Volunteer Experiences: Overcoming Obstacles


Sculpting Creative and Thoughtful Individuals

Being careful with word choice is necessary, no matter which situation you are in. Talking to your coworkers, children, or superiors, choosing accurate language and mindful vocabulary needs to become second nature. I learned this lesson the hard way when I implemented an activity in the IYWP after school program last week.

At Mark Twain elementary school, I wanted to use a lesson plan the kids would find enjoyable, would spark their creativity, and would yield lasting, interesting, and all-new products. After learning about “Wreck This Journal,” I thought it would be cool to ‘wreck’ cheap, used children’s book by ripping out and rearranging pages, crossing out and adding in words and pictures, and overall altering the books. I knew this would be something kids would find exciting because it’s something they are often told NOT to do: “Don’t write in the book; Don’t doodle on your pages; Don’t be reckless with this book.” In fact, one child I worked with was hesitant to put his name on the ‘author’ page of one of the books. He had been taught to respect books, which is great. “But that’s the whole point of this project!” I explained to him. “It’s our book, and I want you to help me rewrite it,” I said as I handed him the pen.

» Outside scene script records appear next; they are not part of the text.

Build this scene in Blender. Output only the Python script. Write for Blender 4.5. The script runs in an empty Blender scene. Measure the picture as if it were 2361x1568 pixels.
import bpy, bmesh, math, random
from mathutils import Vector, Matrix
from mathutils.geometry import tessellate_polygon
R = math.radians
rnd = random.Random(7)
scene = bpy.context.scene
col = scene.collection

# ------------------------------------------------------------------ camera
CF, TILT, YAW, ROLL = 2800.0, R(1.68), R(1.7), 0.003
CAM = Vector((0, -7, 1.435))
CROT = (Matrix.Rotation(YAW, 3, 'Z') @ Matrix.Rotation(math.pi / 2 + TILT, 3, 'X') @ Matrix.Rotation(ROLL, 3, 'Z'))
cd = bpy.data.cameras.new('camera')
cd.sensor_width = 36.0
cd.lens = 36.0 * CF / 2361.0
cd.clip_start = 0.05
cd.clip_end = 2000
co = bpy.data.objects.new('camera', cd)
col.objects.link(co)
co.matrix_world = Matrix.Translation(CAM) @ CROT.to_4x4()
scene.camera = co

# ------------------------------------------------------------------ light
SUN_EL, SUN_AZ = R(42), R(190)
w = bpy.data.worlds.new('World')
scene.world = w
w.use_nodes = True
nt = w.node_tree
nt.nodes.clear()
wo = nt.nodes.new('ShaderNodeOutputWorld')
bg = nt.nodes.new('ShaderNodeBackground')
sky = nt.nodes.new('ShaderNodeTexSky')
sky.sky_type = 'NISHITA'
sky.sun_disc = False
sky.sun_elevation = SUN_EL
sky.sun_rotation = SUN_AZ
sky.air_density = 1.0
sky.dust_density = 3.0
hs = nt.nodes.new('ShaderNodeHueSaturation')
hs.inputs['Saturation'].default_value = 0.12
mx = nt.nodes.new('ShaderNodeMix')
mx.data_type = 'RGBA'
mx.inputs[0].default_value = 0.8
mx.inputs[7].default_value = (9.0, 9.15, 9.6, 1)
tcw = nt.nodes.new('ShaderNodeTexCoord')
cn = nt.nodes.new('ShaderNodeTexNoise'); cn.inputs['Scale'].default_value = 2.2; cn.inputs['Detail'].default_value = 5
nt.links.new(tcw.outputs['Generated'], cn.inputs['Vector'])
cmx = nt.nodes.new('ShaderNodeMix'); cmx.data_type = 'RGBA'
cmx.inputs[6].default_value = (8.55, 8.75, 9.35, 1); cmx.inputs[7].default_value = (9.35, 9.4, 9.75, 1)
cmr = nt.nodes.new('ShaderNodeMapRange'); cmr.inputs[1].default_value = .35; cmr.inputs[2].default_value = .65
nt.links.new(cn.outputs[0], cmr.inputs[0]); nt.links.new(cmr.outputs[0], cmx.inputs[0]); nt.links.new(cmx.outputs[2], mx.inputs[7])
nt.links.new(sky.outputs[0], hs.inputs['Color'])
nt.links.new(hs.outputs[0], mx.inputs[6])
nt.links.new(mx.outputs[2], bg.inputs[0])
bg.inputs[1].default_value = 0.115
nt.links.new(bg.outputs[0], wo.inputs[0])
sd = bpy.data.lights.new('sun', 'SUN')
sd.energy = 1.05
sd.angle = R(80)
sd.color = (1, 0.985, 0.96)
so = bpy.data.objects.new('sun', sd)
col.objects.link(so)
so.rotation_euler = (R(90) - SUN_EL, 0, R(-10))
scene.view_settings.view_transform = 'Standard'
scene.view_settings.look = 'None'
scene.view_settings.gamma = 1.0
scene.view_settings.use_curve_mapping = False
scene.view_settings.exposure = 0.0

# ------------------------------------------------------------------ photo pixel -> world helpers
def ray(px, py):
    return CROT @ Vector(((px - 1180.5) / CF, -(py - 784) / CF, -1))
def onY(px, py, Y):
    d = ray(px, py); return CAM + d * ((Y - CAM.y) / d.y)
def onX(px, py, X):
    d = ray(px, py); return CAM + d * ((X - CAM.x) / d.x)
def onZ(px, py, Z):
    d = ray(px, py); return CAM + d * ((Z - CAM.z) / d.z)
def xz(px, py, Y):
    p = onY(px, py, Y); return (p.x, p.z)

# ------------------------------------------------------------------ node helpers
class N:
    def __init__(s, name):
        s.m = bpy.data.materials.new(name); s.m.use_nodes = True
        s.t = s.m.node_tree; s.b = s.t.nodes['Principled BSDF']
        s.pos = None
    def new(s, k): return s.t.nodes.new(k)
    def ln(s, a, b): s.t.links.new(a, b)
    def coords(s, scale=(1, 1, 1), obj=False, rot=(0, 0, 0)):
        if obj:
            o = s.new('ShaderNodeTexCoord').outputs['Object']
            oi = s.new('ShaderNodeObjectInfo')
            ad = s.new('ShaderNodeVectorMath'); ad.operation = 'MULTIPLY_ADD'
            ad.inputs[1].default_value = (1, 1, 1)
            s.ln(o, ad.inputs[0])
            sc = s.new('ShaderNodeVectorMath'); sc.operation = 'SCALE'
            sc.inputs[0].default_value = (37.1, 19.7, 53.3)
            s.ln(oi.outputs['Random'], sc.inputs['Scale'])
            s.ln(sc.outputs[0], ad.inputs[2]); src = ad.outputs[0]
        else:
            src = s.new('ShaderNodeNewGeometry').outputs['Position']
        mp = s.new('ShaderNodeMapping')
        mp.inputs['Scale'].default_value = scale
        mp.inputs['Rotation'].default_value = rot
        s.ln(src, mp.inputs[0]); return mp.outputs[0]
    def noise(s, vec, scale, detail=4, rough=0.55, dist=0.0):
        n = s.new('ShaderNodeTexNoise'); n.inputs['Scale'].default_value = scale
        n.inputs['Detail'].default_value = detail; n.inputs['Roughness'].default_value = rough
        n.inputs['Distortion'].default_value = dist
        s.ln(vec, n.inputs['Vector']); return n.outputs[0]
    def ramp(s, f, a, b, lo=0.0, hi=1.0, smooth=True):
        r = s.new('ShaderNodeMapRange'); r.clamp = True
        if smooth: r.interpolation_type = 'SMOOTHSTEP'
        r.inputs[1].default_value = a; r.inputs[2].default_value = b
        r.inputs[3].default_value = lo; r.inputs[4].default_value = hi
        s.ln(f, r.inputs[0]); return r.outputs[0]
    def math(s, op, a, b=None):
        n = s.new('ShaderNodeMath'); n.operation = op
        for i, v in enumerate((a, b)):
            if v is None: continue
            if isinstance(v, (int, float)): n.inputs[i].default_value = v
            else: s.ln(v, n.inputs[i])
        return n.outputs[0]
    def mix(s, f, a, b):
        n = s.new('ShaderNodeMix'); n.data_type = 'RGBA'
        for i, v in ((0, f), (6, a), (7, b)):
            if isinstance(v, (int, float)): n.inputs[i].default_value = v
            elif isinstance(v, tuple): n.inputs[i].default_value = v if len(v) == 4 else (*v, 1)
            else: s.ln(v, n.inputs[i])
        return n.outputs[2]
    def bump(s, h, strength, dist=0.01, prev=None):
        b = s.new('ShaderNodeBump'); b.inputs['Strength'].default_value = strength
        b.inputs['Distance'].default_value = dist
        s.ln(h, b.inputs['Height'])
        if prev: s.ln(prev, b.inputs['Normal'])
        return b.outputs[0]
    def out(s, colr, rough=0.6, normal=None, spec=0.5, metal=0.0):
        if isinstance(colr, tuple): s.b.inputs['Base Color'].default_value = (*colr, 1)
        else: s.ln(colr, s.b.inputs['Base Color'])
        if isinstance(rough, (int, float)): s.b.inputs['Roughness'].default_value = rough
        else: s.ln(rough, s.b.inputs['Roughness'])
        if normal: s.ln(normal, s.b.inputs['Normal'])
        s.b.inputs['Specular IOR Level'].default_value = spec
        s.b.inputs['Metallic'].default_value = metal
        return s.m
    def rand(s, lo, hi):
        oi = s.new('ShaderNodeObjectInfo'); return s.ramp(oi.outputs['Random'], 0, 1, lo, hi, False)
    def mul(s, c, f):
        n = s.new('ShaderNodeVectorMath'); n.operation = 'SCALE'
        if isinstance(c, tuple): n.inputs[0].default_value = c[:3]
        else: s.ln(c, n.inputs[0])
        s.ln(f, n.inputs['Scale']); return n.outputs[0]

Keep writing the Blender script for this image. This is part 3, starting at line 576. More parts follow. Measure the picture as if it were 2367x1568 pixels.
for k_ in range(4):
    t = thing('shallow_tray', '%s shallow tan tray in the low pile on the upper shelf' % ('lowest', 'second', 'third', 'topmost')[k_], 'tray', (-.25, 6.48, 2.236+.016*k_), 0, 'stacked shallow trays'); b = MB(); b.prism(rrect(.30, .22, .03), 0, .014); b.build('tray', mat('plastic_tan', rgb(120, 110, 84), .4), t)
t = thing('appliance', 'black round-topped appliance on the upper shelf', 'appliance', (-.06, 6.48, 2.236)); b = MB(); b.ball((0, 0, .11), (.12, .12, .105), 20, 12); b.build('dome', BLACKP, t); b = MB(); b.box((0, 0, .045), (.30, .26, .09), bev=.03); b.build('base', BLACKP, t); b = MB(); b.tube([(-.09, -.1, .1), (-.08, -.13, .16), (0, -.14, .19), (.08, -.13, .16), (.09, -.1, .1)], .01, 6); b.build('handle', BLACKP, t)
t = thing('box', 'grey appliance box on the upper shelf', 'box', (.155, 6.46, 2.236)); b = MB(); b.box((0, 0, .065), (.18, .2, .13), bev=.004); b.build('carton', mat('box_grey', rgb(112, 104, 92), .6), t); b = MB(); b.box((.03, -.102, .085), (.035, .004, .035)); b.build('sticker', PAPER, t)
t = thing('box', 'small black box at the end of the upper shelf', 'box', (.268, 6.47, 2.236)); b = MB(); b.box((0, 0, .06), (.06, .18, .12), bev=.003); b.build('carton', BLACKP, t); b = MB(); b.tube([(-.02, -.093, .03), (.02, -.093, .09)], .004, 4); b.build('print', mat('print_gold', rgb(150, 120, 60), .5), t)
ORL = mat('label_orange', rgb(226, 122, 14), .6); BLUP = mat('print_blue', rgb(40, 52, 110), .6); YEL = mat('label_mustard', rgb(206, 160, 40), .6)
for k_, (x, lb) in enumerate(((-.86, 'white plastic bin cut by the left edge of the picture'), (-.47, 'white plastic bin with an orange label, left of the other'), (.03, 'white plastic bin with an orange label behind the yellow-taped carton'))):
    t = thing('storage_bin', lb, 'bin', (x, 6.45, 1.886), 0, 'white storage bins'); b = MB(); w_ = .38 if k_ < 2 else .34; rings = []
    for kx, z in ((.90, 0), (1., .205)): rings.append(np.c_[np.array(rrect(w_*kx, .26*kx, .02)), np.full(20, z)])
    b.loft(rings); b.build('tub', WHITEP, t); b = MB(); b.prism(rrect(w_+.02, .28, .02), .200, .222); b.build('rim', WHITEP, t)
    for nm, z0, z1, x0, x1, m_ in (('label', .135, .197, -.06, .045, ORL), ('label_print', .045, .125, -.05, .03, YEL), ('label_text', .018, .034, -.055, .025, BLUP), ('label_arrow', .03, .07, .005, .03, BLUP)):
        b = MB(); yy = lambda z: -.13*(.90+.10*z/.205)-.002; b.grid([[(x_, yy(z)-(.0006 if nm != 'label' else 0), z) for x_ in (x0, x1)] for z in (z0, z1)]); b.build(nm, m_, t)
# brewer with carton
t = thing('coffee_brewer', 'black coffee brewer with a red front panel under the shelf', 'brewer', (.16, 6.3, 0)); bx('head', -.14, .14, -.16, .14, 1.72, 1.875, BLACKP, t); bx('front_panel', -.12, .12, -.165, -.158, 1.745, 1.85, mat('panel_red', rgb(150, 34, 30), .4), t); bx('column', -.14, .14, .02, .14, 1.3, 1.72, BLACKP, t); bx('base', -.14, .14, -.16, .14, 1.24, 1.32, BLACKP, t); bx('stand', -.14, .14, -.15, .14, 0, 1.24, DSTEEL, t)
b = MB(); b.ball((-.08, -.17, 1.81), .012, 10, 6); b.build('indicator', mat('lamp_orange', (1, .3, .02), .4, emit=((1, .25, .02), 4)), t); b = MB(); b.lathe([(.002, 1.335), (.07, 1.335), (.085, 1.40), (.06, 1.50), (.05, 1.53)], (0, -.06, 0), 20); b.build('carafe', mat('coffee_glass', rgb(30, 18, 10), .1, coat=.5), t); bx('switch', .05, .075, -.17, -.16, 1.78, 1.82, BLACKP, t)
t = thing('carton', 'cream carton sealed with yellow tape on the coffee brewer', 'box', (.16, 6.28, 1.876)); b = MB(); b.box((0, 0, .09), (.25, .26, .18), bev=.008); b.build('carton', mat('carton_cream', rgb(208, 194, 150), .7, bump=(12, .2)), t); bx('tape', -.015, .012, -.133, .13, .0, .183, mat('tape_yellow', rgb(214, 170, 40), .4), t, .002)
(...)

This did excite the kiddos. There were even two girls who were reluctant to come into the room because they didn’t want to be doing ‘school stuff.’ “This is the opposite of school stuff,” I coaxed. “We are ‘unwriting’ books, tearing them up, DESTROYING THEM.”

Yes, yes, this did excite them. They agreed to come in the room… and started ripping the books to shreds.

With wide eyes, I watched as bits and pieces of the room fell to bits and pieces.

Two boys across the space were also tearing their books up into unrecognizable tatters, mixing their two books together with enthusiasm.

While I was glad they were enthusiastic, I was not so prepared to handle the situation.

In the small amount of time remaining, I encouraged the guys to find what they could salvage and create a story from it. This, they were still not so interested in. They knew it would be hard work to find whole pages from their destruction, and they didn’t want hard work.

However, some of the students did find the activity meaningful. They carefully located which words in the sentence of the book were meaningful and changed them. Next, they re-illustrated the page to match their new story.

When it came time to host the next group of students, I was more careful with my wording:

“We are going to recreate the books: you can take pages out, and rearrange them, cross out words and write in the books, but you have to be making a new story.”

This still intrigued them: they were getting to do something new and dangerous. However, by being careful in my word choice, no one’s book was turned into gerbil bedding.

This translates to the home: telling a child to hurry through a chore may influence them to do it so quickly that they may make an even bigger mess. Instead, we can reiterate that while we want them to be quick, we want them to be thorough and careful—that those factors are equally, if not more, important.

Words like destroy, demolish, wreck, and mutilate are similar to, but have different connotations, than rewrite, recreate, rearrange, and regenerate. The two different sets of words produced very dissimilar results. We as leaders, teachers, influencers, or parents need to be mindful in our word choice to get the effect we want from a lesson or activity. Using vocabulary that is thoughtful and provoking, but not too exaggerated, is necessary to produce the outcome we are looking for, be it a clean room or recreated children’s story.